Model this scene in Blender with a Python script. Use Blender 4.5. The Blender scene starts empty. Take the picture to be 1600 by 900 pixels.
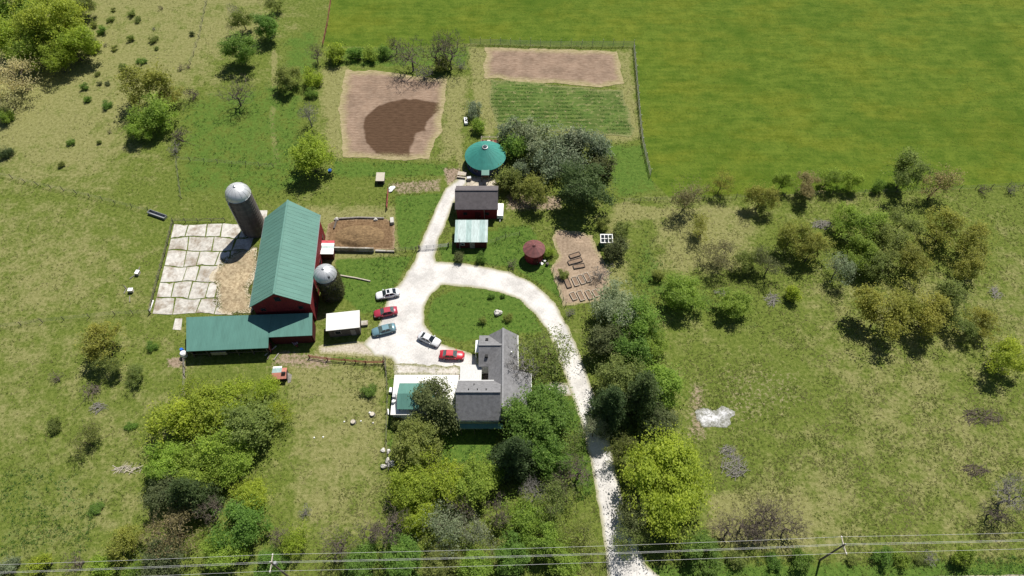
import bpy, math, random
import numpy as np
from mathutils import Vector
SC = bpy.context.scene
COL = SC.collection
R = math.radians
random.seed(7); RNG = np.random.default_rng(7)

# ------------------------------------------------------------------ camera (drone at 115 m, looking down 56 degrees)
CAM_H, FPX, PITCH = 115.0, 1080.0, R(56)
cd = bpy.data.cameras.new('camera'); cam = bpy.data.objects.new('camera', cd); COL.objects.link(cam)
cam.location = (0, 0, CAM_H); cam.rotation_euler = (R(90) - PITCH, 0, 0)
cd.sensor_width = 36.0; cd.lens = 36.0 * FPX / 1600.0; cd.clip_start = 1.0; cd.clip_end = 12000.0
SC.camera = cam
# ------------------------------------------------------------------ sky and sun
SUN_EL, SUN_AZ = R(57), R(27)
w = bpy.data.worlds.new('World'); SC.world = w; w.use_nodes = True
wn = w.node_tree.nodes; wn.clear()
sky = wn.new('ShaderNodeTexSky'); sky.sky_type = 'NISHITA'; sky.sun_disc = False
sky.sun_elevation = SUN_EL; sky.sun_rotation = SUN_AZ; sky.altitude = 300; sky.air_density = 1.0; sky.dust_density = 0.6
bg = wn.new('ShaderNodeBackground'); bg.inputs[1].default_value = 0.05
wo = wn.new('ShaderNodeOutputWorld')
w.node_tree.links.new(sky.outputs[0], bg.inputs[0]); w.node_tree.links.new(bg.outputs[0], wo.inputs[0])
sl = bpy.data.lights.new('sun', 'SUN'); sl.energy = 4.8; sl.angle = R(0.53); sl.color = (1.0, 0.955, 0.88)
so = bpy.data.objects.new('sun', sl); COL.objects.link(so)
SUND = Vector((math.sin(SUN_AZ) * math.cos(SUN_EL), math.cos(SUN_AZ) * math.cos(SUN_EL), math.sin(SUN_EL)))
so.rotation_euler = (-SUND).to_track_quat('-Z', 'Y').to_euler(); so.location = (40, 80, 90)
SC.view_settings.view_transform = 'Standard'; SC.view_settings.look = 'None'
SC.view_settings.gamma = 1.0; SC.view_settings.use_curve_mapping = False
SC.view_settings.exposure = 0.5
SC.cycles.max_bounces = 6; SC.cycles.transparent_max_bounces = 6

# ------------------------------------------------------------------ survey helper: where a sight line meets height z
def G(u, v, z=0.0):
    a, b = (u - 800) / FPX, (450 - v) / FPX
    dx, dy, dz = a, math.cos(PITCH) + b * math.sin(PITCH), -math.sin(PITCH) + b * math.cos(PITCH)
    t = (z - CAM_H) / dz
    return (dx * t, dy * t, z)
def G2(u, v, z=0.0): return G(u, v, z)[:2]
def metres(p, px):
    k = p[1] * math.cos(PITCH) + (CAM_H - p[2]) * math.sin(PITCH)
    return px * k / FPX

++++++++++

** TASK DIRECTIONS **
Images should not appear in the copy; retype the listing above exactly.

** EXERCISE RESPONSE **
Model this scene in Blender with a Python script. Use Blender 4.5. The Blender scene starts empty. Take the picture to be 1600 by 900 pixels.
import bpy, math, random
import numpy as np
from mathutils import Vector
SC = bpy.context.scene
COL = SC.collection
R = math.radians
random.seed(7); RNG = np.random.default_rng(7)

# ------------------------------------------------------------------ camera (drone at 115 m, looking down 56 degrees)
CAM_H, FPX, PITCH = 115.0, 1080.0, R(56)
cd = bpy.data.cameras.new('camera'); cam = bpy.data.objects.new('camera', cd); COL.objects.link(cam)
cam.location = (0, 0, CAM_H); cam.rotation_euler = (R(90) - PITCH, 0, 0)
cd.sensor_width = 36.0; cd.lens = 36.0 * FPX / 1600.0; cd.clip_start = 1.0; cd.clip_end = 12000.0
SC.camera = cam
# ------------------------------------------------------------------ sky and sun
SUN_EL, SUN_AZ = R(57), R(27)
w = bpy.data.worlds.new('World'); SC.world = w; w.use_nodes = True
wn = w.node_tree.nodes; wn.clear()
sky = wn.new('ShaderNodeTexSky'); sky.sky_type = 'NISHITA'; sky.sun_disc = False
sky.sun_elevation = SUN_EL; sky.sun_rotation = SUN_AZ; sky.altitude = 300; sky.air_density = 1.0; sky.dust_density = 0.6
bg = wn.new('ShaderNodeBackground'); bg.inputs[1].default_value = 0.05
wo = wn.new('ShaderNodeOutputWorld')
w.node_tree.links.new(sky.outputs[0], bg.inputs[0]); w.node_tree.links.new(bg.outputs[0], wo.inputs[0])
sl = bpy.data.lights.new('sun', 'SUN'); sl.energy = 4.8; sl.angle = R(0.53); sl.color = (1.0, 0.955, 0.88)
so = bpy.data.objects.new('sun', sl); COL.objects.link(so)
SUND = Vector((math.sin(SUN_AZ) * math.cos(SUN_EL), math.cos(SUN_AZ) * math.cos(SUN_EL), math.sin(SUN_EL)))
so.rotation_euler = (-SUND).to_track_quat('-Z', 'Y').to_euler(); so.location = (40, 80, 90)
SC.view_settings.view_transform = 'Standard'; SC.view_settings.look = 'None'
SC.view_settings.gamma = 1.0; SC.view_settings.use_curve_mapping = False
SC.view_settings.exposure = 0.5
SC.cycles.max_bounces = 6; SC.cycles.transparent_max_bounces = 6

# ------------------------------------------------------------------ survey helper: where a sight line meets height z
def G(u, v, z=0.0):
    a, b = (u - 800) / FPX, (450 - v) / FPX
    dx, dy, dz = a, math.cos(PITCH) + b * math.sin(PITCH), -math.sin(PITCH) + b * math.cos(PITCH)
    t = (z - CAM_H) / dz
    return (dx * t, dy * t, z)
def G2(u, v, z=0.0): return G(u, v, z)[:2]
def metres(p, px):
    k = p[1] * math.cos(PITCH) + (CAM_H - p[2]) * math.sin(PITCH)
    return px * k / FPX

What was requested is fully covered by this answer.